## begin INFORMATION SUPPLIED

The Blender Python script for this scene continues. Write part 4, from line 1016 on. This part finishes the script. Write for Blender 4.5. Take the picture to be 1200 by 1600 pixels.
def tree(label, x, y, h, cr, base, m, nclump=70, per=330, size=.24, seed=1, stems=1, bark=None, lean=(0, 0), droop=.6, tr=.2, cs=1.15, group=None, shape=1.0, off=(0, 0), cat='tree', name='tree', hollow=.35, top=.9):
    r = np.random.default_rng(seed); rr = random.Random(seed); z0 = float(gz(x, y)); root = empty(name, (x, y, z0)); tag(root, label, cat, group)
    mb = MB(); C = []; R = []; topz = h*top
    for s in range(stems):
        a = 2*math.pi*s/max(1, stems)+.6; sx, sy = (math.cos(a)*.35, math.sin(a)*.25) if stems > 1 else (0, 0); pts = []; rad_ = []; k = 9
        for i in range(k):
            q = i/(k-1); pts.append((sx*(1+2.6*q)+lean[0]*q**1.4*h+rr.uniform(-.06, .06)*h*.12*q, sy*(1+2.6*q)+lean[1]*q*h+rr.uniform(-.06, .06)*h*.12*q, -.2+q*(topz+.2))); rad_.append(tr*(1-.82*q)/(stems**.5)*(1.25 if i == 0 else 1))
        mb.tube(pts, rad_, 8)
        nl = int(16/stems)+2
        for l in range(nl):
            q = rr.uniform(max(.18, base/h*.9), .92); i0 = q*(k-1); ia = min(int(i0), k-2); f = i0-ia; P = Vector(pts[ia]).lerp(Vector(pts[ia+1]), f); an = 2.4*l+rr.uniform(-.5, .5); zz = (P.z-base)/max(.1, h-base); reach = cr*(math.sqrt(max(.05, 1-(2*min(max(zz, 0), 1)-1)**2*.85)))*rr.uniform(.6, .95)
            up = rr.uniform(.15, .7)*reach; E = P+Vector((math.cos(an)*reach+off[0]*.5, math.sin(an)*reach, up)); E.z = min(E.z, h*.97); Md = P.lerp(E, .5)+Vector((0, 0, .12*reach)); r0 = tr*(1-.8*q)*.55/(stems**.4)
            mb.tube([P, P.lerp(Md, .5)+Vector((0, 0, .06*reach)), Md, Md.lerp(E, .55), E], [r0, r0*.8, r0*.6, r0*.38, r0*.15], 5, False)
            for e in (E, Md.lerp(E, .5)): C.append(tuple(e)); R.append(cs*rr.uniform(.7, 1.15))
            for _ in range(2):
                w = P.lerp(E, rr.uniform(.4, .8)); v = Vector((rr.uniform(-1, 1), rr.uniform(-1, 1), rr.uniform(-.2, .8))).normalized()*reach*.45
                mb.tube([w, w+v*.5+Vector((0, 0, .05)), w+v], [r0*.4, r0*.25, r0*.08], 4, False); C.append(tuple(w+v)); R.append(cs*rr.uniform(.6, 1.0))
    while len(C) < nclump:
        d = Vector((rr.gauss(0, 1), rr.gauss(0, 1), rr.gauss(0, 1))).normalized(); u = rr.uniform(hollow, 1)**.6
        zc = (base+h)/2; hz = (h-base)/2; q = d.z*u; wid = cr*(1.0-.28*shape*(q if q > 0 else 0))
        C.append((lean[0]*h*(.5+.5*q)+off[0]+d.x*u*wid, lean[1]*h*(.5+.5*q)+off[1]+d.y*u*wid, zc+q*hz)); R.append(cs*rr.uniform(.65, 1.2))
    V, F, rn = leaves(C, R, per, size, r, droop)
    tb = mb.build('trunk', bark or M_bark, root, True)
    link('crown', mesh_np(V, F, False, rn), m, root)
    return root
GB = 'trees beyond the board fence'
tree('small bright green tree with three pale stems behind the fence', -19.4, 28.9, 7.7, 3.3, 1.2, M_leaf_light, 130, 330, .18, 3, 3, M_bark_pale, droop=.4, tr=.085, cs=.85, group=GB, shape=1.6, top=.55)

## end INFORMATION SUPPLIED

Restate the whole listing exactly, leaving out nothing.

**RESULT**
The Blender Python script for this scene continues. Write part 4, from line 1016 on. This part finishes the script. Write for Blender 4.5. Take the picture to be 1200 by 1600 pixels.
def tree(label, x, y, h, cr, base, m, nclump=70, per=330, size=.24, seed=1, stems=1, bark=None, lean=(0, 0), droop=.6, tr=.2, cs=1.15, group=None, shape=1.0, off=(0, 0), cat='tree', name='tree', hollow=.35, top=.9):
    r = np.random.default_rng(seed); rr = random.Random(seed); z0 = float(gz(x, y)); root = empty(name, (x, y, z0)); tag(root, label, cat, group)
    mb = MB(); C = []; R = []; topz = h*top
    for s in range(stems):
        a = 2*math.pi*s/max(1, stems)+.6; sx, sy = (math.cos(a)*.35, math.sin(a)*.25) if stems > 1 else (0, 0); pts = []; rad_ = []; k = 9
        for i in range(k):
            q = i/(k-1); pts.append((sx*(1+2.6*q)+lean[0]*q**1.4*h+rr.uniform(-.06, .06)*h*.12*q, sy*(1+2.6*q)+lean[1]*q*h+rr.uniform(-.06, .06)*h*.12*q, -.2+q*(topz+.2))); rad_.append(tr*(1-.82*q)/(stems**.5)*(1.25 if i == 0 else 1))
        mb.tube(pts, rad_, 8)
        nl = int(16/stems)+2
        for l in range(nl):
            q = rr.uniform(max(.18, base/h*.9), .92); i0 = q*(k-1); ia = min(int(i0), k-2); f = i0-ia; P = Vector(pts[ia]).lerp(Vector(pts[ia+1]), f); an = 2.4*l+rr.uniform(-.5, .5); zz = (P.z-base)/max(.1, h-base); reach = cr*(math.sqrt(max(.05, 1-(2*min(max(zz, 0), 1)-1)**2*.85)))*rr.uniform(.6, .95)
            up = rr.uniform(.15, .7)*reach; E = P+Vector((math.cos(an)*reach+off[0]*.5, math.sin(an)*reach, up)); E.z = min(E.z, h*.97); Md = P.lerp(E, .5)+Vector((0, 0, .12*reach)); r0 = tr*(1-.8*q)*.55/(stems**.4)
            mb.tube([P, P.lerp(Md, .5)+Vector((0, 0, .06*reach)), Md, Md.lerp(E, .55), E], [r0, r0*.8, r0*.6, r0*.38, r0*.15], 5, False)
            for e in (E, Md.lerp(E, .5)): C.append(tuple(e)); R.append(cs*rr.uniform(.7, 1.15))
            for _ in range(2):
                w = P.lerp(E, rr.uniform(.4, .8)); v = Vector((rr.uniform(-1, 1), rr.uniform(-1, 1), rr.uniform(-.2, .8))).normalized()*reach*.45
                mb.tube([w, w+v*.5+Vector((0, 0, .05)), w+v], [r0*.4, r0*.25, r0*.08], 4, False); C.append(tuple(w+v)); R.append(cs*rr.uniform(.6, 1.0))
    while len(C) < nclump:
        d = Vector((rr.gauss(0, 1), rr.gauss(0, 1), rr.gauss(0, 1))).normalized(); u = rr.uniform(hollow, 1)**.6
        zc = (base+h)/2; hz = (h-base)/2; q = d.z*u; wid = cr*(1.0-.28*shape*(q if q > 0 else 0))
        C.append((lean[0]*h*(.5+.5*q)+off[0]+d.x*u*wid, lean[1]*h*(.5+.5*q)+off[1]+d.y*u*wid, zc+q*hz)); R.append(cs*rr.uniform(.65, 1.2))
    V, F, rn = leaves(C, R, per, size, r, droop)
    tb = mb.build('trunk', bark or M_bark, root, True)
    link('crown', mesh_np(V, F, False, rn), m, root)
    return root
GB = 'trees beyond the board fence'
tree('small bright green tree with three pale stems behind the fence', -19.4, 28.9, 7.7, 3.3, 1.2, M_leaf_light, 130, 330, .18, 3, 3, M_bark_pale, droop=.4, tr=.085, cs=.85, group=GB, shape=1.6, top=.55)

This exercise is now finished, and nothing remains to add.